> _Do this_: Can you reproduce the data beneath, keeping every line exact?

> _Data extract_:
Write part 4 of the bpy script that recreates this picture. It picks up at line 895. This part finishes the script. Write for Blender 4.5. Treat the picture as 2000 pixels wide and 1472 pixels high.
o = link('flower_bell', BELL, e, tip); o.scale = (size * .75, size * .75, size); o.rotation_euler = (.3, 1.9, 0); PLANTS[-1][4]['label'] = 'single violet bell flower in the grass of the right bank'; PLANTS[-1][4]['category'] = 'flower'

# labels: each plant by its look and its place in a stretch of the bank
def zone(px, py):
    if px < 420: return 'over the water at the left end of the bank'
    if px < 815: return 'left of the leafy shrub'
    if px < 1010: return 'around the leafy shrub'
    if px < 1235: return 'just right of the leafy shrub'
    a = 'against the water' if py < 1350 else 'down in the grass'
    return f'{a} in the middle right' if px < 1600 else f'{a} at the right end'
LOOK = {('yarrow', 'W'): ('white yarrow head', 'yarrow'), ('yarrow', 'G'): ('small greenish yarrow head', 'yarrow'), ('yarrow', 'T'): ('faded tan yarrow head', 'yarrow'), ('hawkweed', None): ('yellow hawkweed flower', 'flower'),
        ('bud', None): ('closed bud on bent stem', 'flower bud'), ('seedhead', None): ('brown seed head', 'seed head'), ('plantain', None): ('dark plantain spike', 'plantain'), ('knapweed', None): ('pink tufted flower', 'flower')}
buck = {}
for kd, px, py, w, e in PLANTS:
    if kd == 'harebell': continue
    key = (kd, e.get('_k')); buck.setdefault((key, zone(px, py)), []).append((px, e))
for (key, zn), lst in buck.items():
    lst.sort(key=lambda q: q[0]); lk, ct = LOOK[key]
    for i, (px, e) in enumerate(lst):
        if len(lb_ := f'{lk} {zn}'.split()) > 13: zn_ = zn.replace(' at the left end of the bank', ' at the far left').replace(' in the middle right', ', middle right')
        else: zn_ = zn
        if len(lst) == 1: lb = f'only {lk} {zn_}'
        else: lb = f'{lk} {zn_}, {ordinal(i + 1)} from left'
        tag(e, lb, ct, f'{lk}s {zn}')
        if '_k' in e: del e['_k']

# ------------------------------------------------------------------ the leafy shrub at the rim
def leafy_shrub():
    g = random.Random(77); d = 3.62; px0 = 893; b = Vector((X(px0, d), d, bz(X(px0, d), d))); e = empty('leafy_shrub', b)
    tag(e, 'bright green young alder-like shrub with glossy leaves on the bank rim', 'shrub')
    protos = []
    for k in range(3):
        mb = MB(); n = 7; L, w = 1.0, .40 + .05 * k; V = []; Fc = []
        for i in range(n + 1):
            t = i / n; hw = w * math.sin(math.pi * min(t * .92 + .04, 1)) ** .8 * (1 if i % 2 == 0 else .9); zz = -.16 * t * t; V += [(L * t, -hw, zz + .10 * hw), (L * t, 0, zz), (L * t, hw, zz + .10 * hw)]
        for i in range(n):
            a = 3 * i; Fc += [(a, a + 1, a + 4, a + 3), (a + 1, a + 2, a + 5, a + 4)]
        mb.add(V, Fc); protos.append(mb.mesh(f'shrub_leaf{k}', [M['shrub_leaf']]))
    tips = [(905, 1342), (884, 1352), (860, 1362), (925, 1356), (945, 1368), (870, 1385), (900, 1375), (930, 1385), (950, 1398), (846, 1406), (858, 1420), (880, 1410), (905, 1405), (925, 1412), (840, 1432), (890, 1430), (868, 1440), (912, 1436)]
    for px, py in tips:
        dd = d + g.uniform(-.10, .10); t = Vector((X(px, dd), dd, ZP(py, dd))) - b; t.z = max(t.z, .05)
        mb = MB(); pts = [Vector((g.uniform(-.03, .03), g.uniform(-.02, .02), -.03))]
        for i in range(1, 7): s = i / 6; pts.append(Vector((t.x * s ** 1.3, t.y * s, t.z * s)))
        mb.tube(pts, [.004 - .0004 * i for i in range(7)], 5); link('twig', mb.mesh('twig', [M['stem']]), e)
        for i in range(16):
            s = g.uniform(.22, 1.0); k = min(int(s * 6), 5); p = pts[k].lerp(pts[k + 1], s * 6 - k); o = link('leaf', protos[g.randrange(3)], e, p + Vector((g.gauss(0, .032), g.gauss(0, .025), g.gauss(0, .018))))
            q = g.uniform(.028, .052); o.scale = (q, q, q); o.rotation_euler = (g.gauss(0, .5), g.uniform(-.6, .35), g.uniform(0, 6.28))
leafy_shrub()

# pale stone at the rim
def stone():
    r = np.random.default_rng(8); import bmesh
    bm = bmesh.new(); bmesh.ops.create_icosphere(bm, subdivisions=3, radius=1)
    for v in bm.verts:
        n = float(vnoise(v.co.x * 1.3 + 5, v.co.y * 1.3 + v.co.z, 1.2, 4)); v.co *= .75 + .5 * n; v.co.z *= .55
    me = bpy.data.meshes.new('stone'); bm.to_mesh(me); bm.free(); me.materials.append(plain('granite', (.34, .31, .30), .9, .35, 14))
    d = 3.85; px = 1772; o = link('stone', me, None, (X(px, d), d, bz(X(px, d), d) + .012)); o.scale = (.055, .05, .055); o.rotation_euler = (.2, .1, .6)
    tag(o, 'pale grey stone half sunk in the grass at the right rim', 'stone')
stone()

> _Completed task_:
Write part 4 of the bpy script that recreates this picture. It picks up at line 895. This part finishes the script. Write for Blender 4.5. Treat the picture as 2000 pixels wide and 1472 pixels high.
o = link('flower_bell', BELL, e, tip); o.scale = (size * .75, size * .75, size); o.rotation_euler = (.3, 1.9, 0); PLANTS[-1][4]['label'] = 'single violet bell flower in the grass of the right bank'; PLANTS[-1][4]['category'] = 'flower'

# labels: each plant by its look and its place in a stretch of the bank
def zone(px, py):
    if px < 420: return 'over the water at the left end of the bank'
    if px < 815: return 'left of the leafy shrub'
    if px < 1010: return 'around the leafy shrub'
    if px < 1235: return 'just right of the leafy shrub'
    a = 'against the water' if py < 1350 else 'down in the grass'
    return f'{a} in the middle right' if px < 1600 else f'{a} at the right end'
LOOK = {('yarrow', 'W'): ('white yarrow head', 'yarrow'), ('yarrow', 'G'): ('small greenish yarrow head', 'yarrow'), ('yarrow', 'T'): ('faded tan yarrow head', 'yarrow'), ('hawkweed', None): ('yellow hawkweed flower', 'flower'),
        ('bud', None): ('closed bud on bent stem', 'flower bud'), ('seedhead', None): ('brown seed head', 'seed head'), ('plantain', None): ('dark plantain spike', 'plantain'), ('knapweed', None): ('pink tufted flower', 'flower')}
buck = {}
for kd, px, py, w, e in PLANTS:
    if kd == 'harebell': continue
    key = (kd, e.get('_k')); buck.setdefault((key, zone(px, py)), []).append((px, e))
for (key, zn), lst in buck.items():
    lst.sort(key=lambda q: q[0]); lk, ct = LOOK[key]
    for i, (px, e) in enumerate(lst):
        if len(lb_ := f'{lk} {zn}'.split()) > 13: zn_ = zn.replace(' at the left end of the bank', ' at the far left').replace(' in the middle right', ', middle right')
        else: zn_ = zn
        if len(lst) == 1: lb = f'only {lk} {zn_}'
        else: lb = f'{lk} {zn_}, {ordinal(i + 1)} from left'
        tag(e, lb, ct, f'{lk}s {zn}')
        if '_k' in e: del e['_k']

# ------------------------------------------------------------------ the leafy shrub at the rim
def leafy_shrub():
    g = random.Random(77); d = 3.62; px0 = 893; b = Vector((X(px0, d), d, bz(X(px0, d), d))); e = empty('leafy_shrub', b)
    tag(e, 'bright green young alder-like shrub with glossy leaves on the bank rim', 'shrub')
    protos = []
    for k in range(3):
        mb = MB(); n = 7; L, w = 1.0, .40 + .05 * k; V = []; Fc = []
        for i in range(n + 1):
            t = i / n; hw = w * math.sin(math.pi * min(t * .92 + .04, 1)) ** .8 * (1 if i % 2 == 0 else .9); zz = -.16 * t * t; V += [(L * t, -hw, zz + .10 * hw), (L * t, 0, zz), (L * t, hw, zz + .10 * hw)]
        for i in range(n):
            a = 3 * i; Fc += [(a, a + 1, a + 4, a + 3), (a + 1, a + 2, a + 5, a + 4)]
        mb.add(V, Fc); protos.append(mb.mesh(f'shrub_leaf{k}', [M['shrub_leaf']]))
    tips = [(905, 1342), (884, 1352), (860, 1362), (925, 1356), (945, 1368), (870, 1385), (900, 1375), (930, 1385), (950, 1398), (846, 1406), (858, 1420), (880, 1410), (905, 1405), (925, 1412), (840, 1432), (890, 1430), (868, 1440), (912, 1436)]
    for px, py in tips:
        dd = d + g.uniform(-.10, .10); t = Vector((X(px, dd), dd, ZP(py, dd))) - b; t.z = max(t.z, .05)
        mb = MB(); pts = [Vector((g.uniform(-.03, .03), g.uniform(-.02, .02), -.03))]
        for i in range(1, 7): s = i / 6; pts.append(Vector((t.x * s ** 1.3, t.y * s, t.z * s)))
        mb.tube(pts, [.004 - .0004 * i for i in range(7)], 5); link('twig', mb.mesh('twig', [M['stem']]), e)
        for i in range(16):
            s = g.uniform(.22, 1.0); k = min(int(s * 6), 5); p = pts[k].lerp(pts[k + 1], s * 6 - k); o = link('leaf', protos[g.randrange(3)], e, p + Vector((g.gauss(0, .032), g.gauss(0, .025), g.gauss(0, .018))))
            q = g.uniform(.028, .052); o.scale = (q, q, q); o.rotation_euler = (g.gauss(0, .5), g.uniform(-.6, .35), g.uniform(0, 6.28))
leafy_shrub()

# pale stone at the rim
def stone():
    r = np.random.default_rng(8); import bmesh
    bm = bmesh.new(); bmesh.ops.create_icosphere(bm, subdivisions=3, radius=1)
    for v in bm.verts:
        n = float(vnoise(v.co.x * 1.3 + 5, v.co.y * 1.3 + v.co.z, 1.2, 4)); v.co *= .75 + .5 * n; v.co.z *= .55
    me = bpy.data.meshes.new('stone'); bm.to_mesh(me); bm.free(); me.materials.append(plain('granite', (.34, .31, .30), .9, .35, 14))
    d = 3.85; px = 1772; o = link('stone', me, None, (X(px, d), d, bz(X(px, d), d) + .012)); o.scale = (.055, .05, .055); o.rotation_euler = (.2, .1, .6)
    tag(o, 'pale grey stone half sunk in the grass at the right rim', 'stone')
stone()